Rastro de un libro

Miguel-Anxo Murado
Miguel-Anxo Murado VUELTA DE HOJA

OPINIÓN

ED

24 sep 2023 . Actualizado a las 05:00 h.

En el colegio teníamos un profesor de religión que nos contaba la siguiente anécdota de Oppenheimer: de vez en cuando, el artífice de la bomba atómica se sentía tan abrumado por la enormidad de lo que estaba haciendo, que cogía el coche y se iba al desierto a leer la Biblia. Nuestro profesor había oído campanas, como cabía esperar de un sacerdote, pero se confundía de libro. Lo que Oppenheimer leía en el desierto de Nuevo México era el Bhagavad Gita, el hermoso poema hindú (y para muchos hindúes, también texto religioso), y, además, lo hacía en el original, porque había aprendido sánscrito.

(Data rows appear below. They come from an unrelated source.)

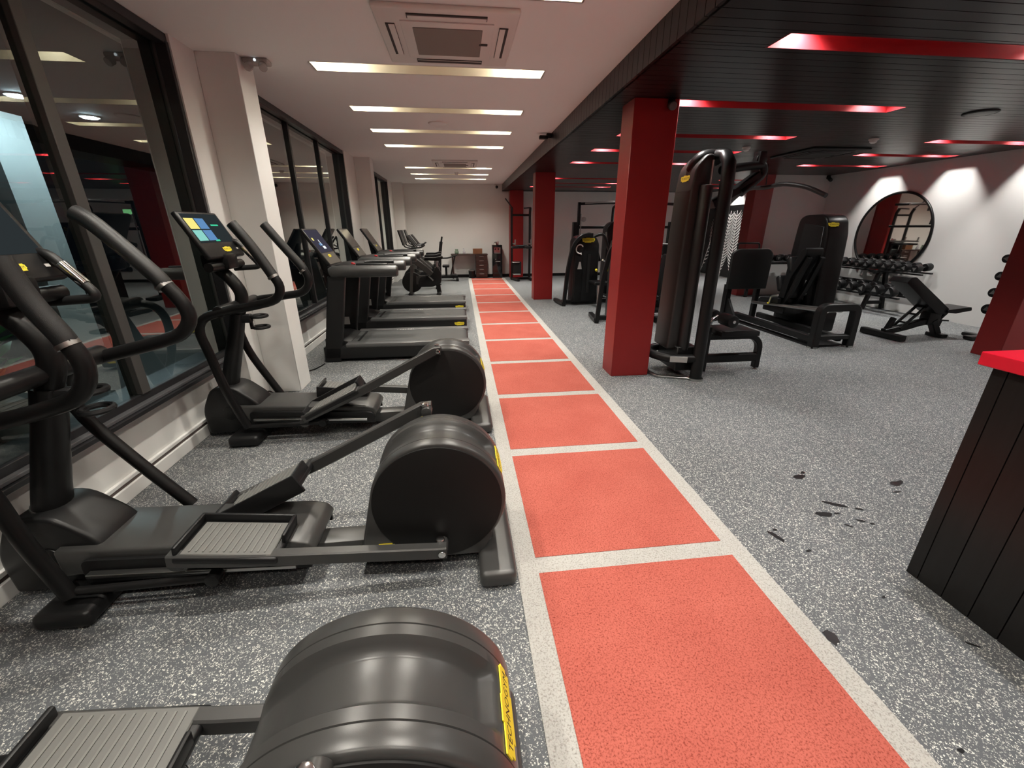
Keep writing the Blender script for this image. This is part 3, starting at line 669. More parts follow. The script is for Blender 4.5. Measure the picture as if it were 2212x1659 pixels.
# rowing trainer with a T handle seen between the bikes and the desk
t = thing('seated_rower', 'low black trainer with an upright arm and foot rests, left of the desk', 'rowing machine', (-.42, 12.95, 0))
part('rail', MB().bar([(-.30, 0, .12), (.30, 0, .12)], .07, .08).box(-.34, -.26, -.24, .24, .005, .07, .02, 2).box(.24, .32, -.2, .2, .005, .07, .02, 2), TUBE, t)
part('upright', MB().bar([(-.24, 0, .12), (-.20, 0, .75), (-.14, 0, 1.12)], .07, .09), SATIN, t)
part('headrest', MB().bar([(-.14, 0, 1.10), (-.11, 0, 1.26)], .06, .05), VINYL, t)
part('arm', MB().tube(fil([(-.20, 0, .66), (.02, 0, .66), (.30, 0, .74)], .05, 3), .022, 10).tube([(.24, 0, .72), (.08, 0, .12)], .02, 10), TUBE, t)
part('seat', MB().box(-.14, .06, -.14, .14, .40, .47, .02, 3), VINYL, t)
part('seat_post', MB().bar([(-.04, 0, .12), (-.04, 0, .42)], .06, .06), TUBE, t)
part('foot_rest', MB().box(.10, .26, -.20, .20, .155, .19, .01, 2), SATIN, t)

# ------------------------------------------------------------------ desk corner by the far wall
t = thing('desk', 'dark wooden desk with a drawer pedestal against the far wall', 'desk', (.27, 13.675, 0))
part('desktop', MB().box(-.58, .56, -.20, .195, .70, .735, .004, 1), DARKWOOD, t)
for y in (-.17, .17): part('leg', MB().box(-.56, -.52, y-.02, y+.02, 0, .70), DARKWOOD, t)
p = part('drawer_pedestal', MB().box(.18, .54, -.18, .19, 0.0, .70, .004, 1), DARKWOOD, t)
for k in range(5):
    z = .045+.131*k
    d = part('drawer', MB().box(.19, .53, -.196, -.178, z, z+.12, .004, 1), DARKWOOD, t)
    part('handle', MB().box(.29, .43, -.215, -.195, z+.085, z+.097, .003, 1), STEEL, d)
t = thing('glass_jar', 'small green glass jar at the left end of the desk', 'jar', (-.13, 13.62, .735))
part('jar_body', MB().lathe((0, 0, 0), [(.045, 0), (.062, .015), (.065, .07), (.05, .10), (.038, .112)], 20), JARG, t)
part('lid', MB().lathe((0, 0, .112), [(.048, 0), (.05, .008), (.05, .03), (.046, .036)], 20), JARG, t)
t = thing('spray_bottle', 'slim pale bottle in the middle of the desk', 'bottle', (.10, 13.62, .735))
part('bottle_body', MB().lathe((0, 0, 0), [(.035, 0), (.04, .01), (.04, .07), (.018, .11), (.014, .125)], 18), BOTTLE, t)
part('cap', MB().lathe((0, 0, .125), [(.017, 0), (.017, .03), (.01, .045)], 14).box(-.03, .01, -.008, .008, .15, .165), BOTTLE, t)
t = thing('tissue_box', 'brown wooden box at the right end of the desk', 'box', (.52, 13.62, .735))
part('box_body', MB().box(-.145, .145, -.08, .08, 0, .135, .004, 1), BOXWOOD, t)
part('lid', MB().box(-.148, .148, -.083, .083, .135, .155, .004, 1).box(-.02, .02, -.087, -.08, .105, .14, .002, 1), BOXWOOD, t)
t = thing('waste_bin', 'small black waste bin on the floor before the desk drawers', 'bin', (.32, 13.58, 0))
part('bin_body', MB().lathe((0, 0, 0), [(.085, 0), (.092, .01), (.108, .22), (.112, .225)], 24), SATIN, t)
part('lid', MB().lathe((0, 0, .225), [(.112, 0), (.112, .012), (.07, .045), (.03, .055)], 24), STEEL, t)
t = thing('water_dispenser', 'tall black water dispenser with a silver tap bay, right of the desk', 'water dispenser', (1.13, 13.64, 0))
b = MB(); b.box(-.155, .155, -.14, .17, 0.0, .74, .012, 2).box(-.155, .155, -.14, .17, .92, 1.0, .012, 2).box(-.155, -.10, -.14, .17, .73, .93).box(.10, .155, -.14, .17, .73, .93).box(-.11, .11, .06, .17, .73, .93)
part('cabinet', b, mat('gloss_black', (.008, .008, .009), .12), t)
part('tap_bay', MB().box(-.10, .10, .045, .06, .74, .92), CHROME, t)
for x in (-.05, .05): part('tap', MB().cyl((x, .045, .88), (x, -.03, .88), .014, n=12).cyl((x, -.02, .885), (x, -.02, .84), .011, n=12), SATIN, t)
part('drip_tray', MB().box(-.10, .10, -.135, .04, .742, .755, .003, 1), STEEL, t)
part('bottle_neck', MB().lathe((-.04, 0, 1.0), [(.075, 0), (.07, .03), (.05, .05), (.05, .07), (.03, .09)], 20).lathe((.03, .02, 1.0), [(.03, 0), (.03, .09), (.015, .11)], 14), CHROME, t)
part('brand_strip', MB().box(-.06, .09, -.143, -.1395, .50, .512), STICKER, t); part('indicator', MB().box(-.06, -.04, -.143, -.1395, .56, .58), STICKER, t)

# ------------------------------------------------------------------ cable tower with seat (lat pulldown)
t = thing('lat_pulldown_machine', 'tall black cable tower with overhead arm and seat, beside the nearest red pillar', 'weight machine', (2.4, 4.1, 0))
O = lambda p: (p[0]-2.4, p[1]-4.1, p[2])
def P(*pts): return [O(p) for p in pts]
up = MB()
up.tube(P((2.385, 3.83, .02), (2.385, 3.83, .6), (2.385, 3.835, 1.90), (2.385, 3.85, 2.03), (2.385, 3.92, 2.10), (2.385, 4.05, 2.12)), .062, 16, flat=.8, up=(1, 0, 0))
up.tube(P((2.44, 4.37, .02), (2.44, 4.37, .6), (2.44, 4.36, 1.80), (2.44, 4.30, 1.90)), .055, 16, flat=.8, up=(1, 0, 0))
part('upright_frame', up, TUBE, t)
for x, y in ((2.385, 3.83), (2.44, 4.37)): part('foot_pad', MB().cyl(O((x, y, 0)), O((x, y, .025)), .075, n=20), STEEL, t)
sh = MB().prism([(a, b) for a, b in fil([(-.30, .30), (-.27, 1.80), (-.245, 2.02), (-.15, 2.12), (-.08, 2.12), (-.08, .30)], .05, 4)], -.13, .19, 'Y', .02, 3)
sh = part('weight_shroud', sh, mat('shroud_plastic', (.022, .020, .019), .42), t)
part('shroud_seam', MB().box(-.274, -.268, -.11, .17, 1.812, 1.818), INK, sh)
part('inner_panel', MB().cyl((-.14, -.155, .30), (-.14, -.155, 1.86), .058, n=24, bev=.01), mat('shroud_dark', (.010, .0085, .0085), .4), t)
part('guide_rod', MB().cyl((-.12, -.18, 1.80), (-.12, -.18, 2.06), .012, n=12), CHROME, t)
part('cap', MB().tube(smooth([(-.20, .03, 2.00), (-.19, -.02, 2.06), (-.14, -.03, 2.10), (-.04, -.03, 2.11), (.02, -.02, 2.08)], 3), .06, 14), TUBE, t)
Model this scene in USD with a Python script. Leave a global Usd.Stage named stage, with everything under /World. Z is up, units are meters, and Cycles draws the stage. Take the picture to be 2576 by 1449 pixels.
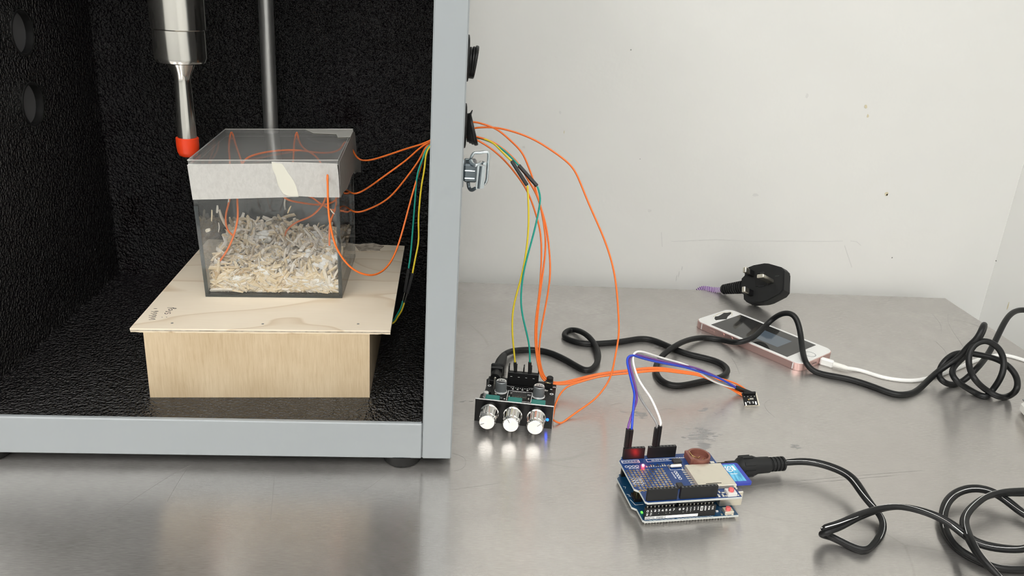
import math, numpy as np, trimesh, manifold3d, usdkit, meshkit
from scipy.interpolate import CubicSpline
from shapely.geometry import Polygon, Point, LineString
from shapely import affinity, unary_union
from pxr import Usd, UsdGeom, UsdLux, UsdShade, Gf, Sdf

stage = Usd.Stage.CreateInMemory()
UsdGeom.SetStageUpAxis(stage, "Z"); UsdGeom.SetStageMetersPerUnit(stage, 1.0)
UsdGeom.Xform.Define(stage, "/World"); UsdGeom.Scope.Define(stage, "/World/Looks")

# ------------------------------------------------------------------ camera, lamps, exposure
# x runs along the bench to the right, y towards the wall behind it, z up from the bench top
FOCAL = 2056.34                                   # in pixels of the 2576 wide frame
CAM = np.array([[0.9956396997, -0.0701400417, 0.0614976658],      # right
                [0.0323480868, -0.3587471502, -0.9328740984],     # down
                [0.0874939405, 0.9307958190, -0.3549140088]])     # forward
EYE = np.array([0.0, 0.0, 0.32408923])
EXPOSURE = 0.0
cam = UsdGeom.Camera.Define(stage, "/World/Camera")
cam.CreateHorizontalApertureAttr(36.0); cam.CreateVerticalApertureAttr(36.0 * 1449 / 2576)
cam.CreateFocalLengthAttr(36.0 * FOCAL / 2576)
cam.CreateClippingRangeAttr(Gf.Vec2f(0.02, 50)); cam.CreateExposureAttr(EXPOSURE)
cam.AddTransformOp().Set(Gf.Matrix4d(*CAM[0], 0, *(-CAM[1]), 0, *(-CAM[2]), 0, *EYE, 1))
BENCH_H, ROOM_TOP = 0.90, 1.85
# ceiling lamps: (x, y, size x, size y, strength)
LAMPS = [(x, y, 0.60, 1.20, 8.4) for y in (-0.75, -2.2) for x in (0.15, -1.0, -2.15)]
LAMP_COLOR = (1.0, 0.985, 0.955)


def at(u, v, z=None, Y=None, X=None):
    """The point of the place that a pixel of the photograph shows, on the level z or the upright plane Y or X."""
    d = CAM.T @ np.array([(u - 1288.0) / FOCAL, (v - 724.5) / FOCAL, 1.0])
    t = (z - EYE[2]) / d[2] if z is not None else Y / d[1] if Y is not None else X / d[0]
    return EYE + t * d


# ------------------------------------------------------------------ prims
names = {}


def fresh(parent, name):
    n = names.get((parent, name), 0); names[(parent, name)] = n + 1
    return f"{parent}/{name}" + (f"_{n:03d}" if n else "")


class Thing:
    def __init__(s, path, M): s.path, s.M = path, M
    def __str__(s): return s.path


def tag(prim, label=None, cat=None, group=None, kind=None):
    for k, v in (("label", label), ("category", cat), ("group", group), ("kind", kind)):
        if v: prim.SetCustomDataByKey(k, v)


def thing(name, label=None, cat=None, loc=(0, 0, 0), yaw=0.0, rot=None, group=None, kind=None):
    """An Xform at the thing's base; its parts are built in its own frame (part) or in the room's (wpart)."""
    path = fresh("/World", name)
    M = np.eye(4); M[:3, 3] = loc
    c, s = math.cos(yaw), math.sin(yaw)
    M[:3, :3] = np.array([[c, -s, 0], [s, c, 0], [0, 0, 1]]) if rot is None else rot
    x = UsdGeom.Xform.Define(stage, path); x.AddTransformOp().Set(Gf.Matrix4d(*M.T.ravel()))
    tag(x.GetPrim(), label, cat, group, kind)
    return Thing(path, M)


def part(parent, name, mesh, mat, smooth=False, label=None, kind=None):
    path = fresh(str(parent), name)
    m = usdkit.mesh(stage, path, mesh, mat, smooth=smooth)
    if label or kind: tag(m.GetPrim(), label, None, None, kind)
    return Thing(path, parent.M if isinstance(parent, Thing) else np.eye(4))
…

Fuimos Pilar y yo a ver Oppenheimer, la película, y sale el científico epónimo leyendo el Bhagavad Gita, aunque no en el desierto, sino en la cama, con una compañera sentimental, Bhagavad Gita y Kama-sutra empaquetados los dos en uno. Poco antes, Oppenheimer también cita mal El capital, atribuyéndole a Marx una frase que, en realidad, es de Proudhon, pero da igual. La película es entretenida, quizá un poco larga, con diálogos muchas veces brillantes, interpretaciones magníficas, algún que otro maquillaje no muy afortunado (cuando el protagonista le pide consejo a Einstein, me parecía que quien se la daba era Harpo Marx) y una escena cumbre, la del despertar del poder del átomo, que nunca dejará de sobrecogernos, aunque sea en la ficción, porque sabemos que esa ficción es una inquietante realidad. «Si el resplandor de un millar de soles estallase a la vez en el cielo, eso sería el esplendor del Poderoso», dijo Oppenheimer al contemplar el hongo atómico en Los Álamos. Esa es una cita del Bhagavad Gita. Cuando lo supe, de joven leí el libro llevado por la curiosidad. Creía entonces (más que ahora) en el efecto de los libros sobre las personas y me intrigaba si en el texto podía estar el germen de la tragedia de Hiroshima y Nagasaki.

Se dice que Walt Whitman, el gran poeta épico de la democracia, dormía con un ejemplar del Gita bajo la almohada y que murió con su cabeza reposada sobre él. Pero también era el libro preferido de Himmler, el líder de las SS, que llevaba siempre consigo un ejemplar de bolsillo en el uniforme negro. La astronauta Sunita Williams lo repasa en el espacio, porque dice que le inspira paz. Sin embargo, el primer ministro turco Bulent Ecevit aseguraba que fue la lectura del Gita lo que le animó a invadir Chipre en 1974. ¿Qué es, entonces, lo que dice el libro para sugerir lecturas tan distintas? No mucho. El argumento es sencillo. En mitad de una batalla, Krishna y Arjuna conversan sobre las pocas ganas que tiene Arjuna de matar o morir. Krishna le convence para que se deje llevar, porque lo que importa es cumplir con el propio deber, sea cual sea. Gandhi lo leyó (en Londres y en inglés, en la traducción de Arnold) y quería que le gustase, pero le preocupaba su exaltación de la guerra. Hizo lo que siempre en estos casos, lo reinterpretó como una metáfora: el «deber» era la paz. Otro lector discrepaba. El terrorista que asesinó a Gandhi declaró que lo había hecho inspirado por el Gita y, de hecho, llevaba un ejemplar la mañana de su ejecución.

Años después de la explosión atómica, sospecho que Oppenheimer volvió a leer el Bhagavad Gita y encontró otro pasaje que le pareció más apropiado: «Ahora me he convertido en la Muerte, en el destructor de los mundos». Es la frase que ha quedado. Los libros no tienen vida propia, son solo un último esfuerzo de la palabra por permanecer. Pero a veces da la impresión de que hay algo en ellos que puede trascender por su cuenta y convertirse en una verdad.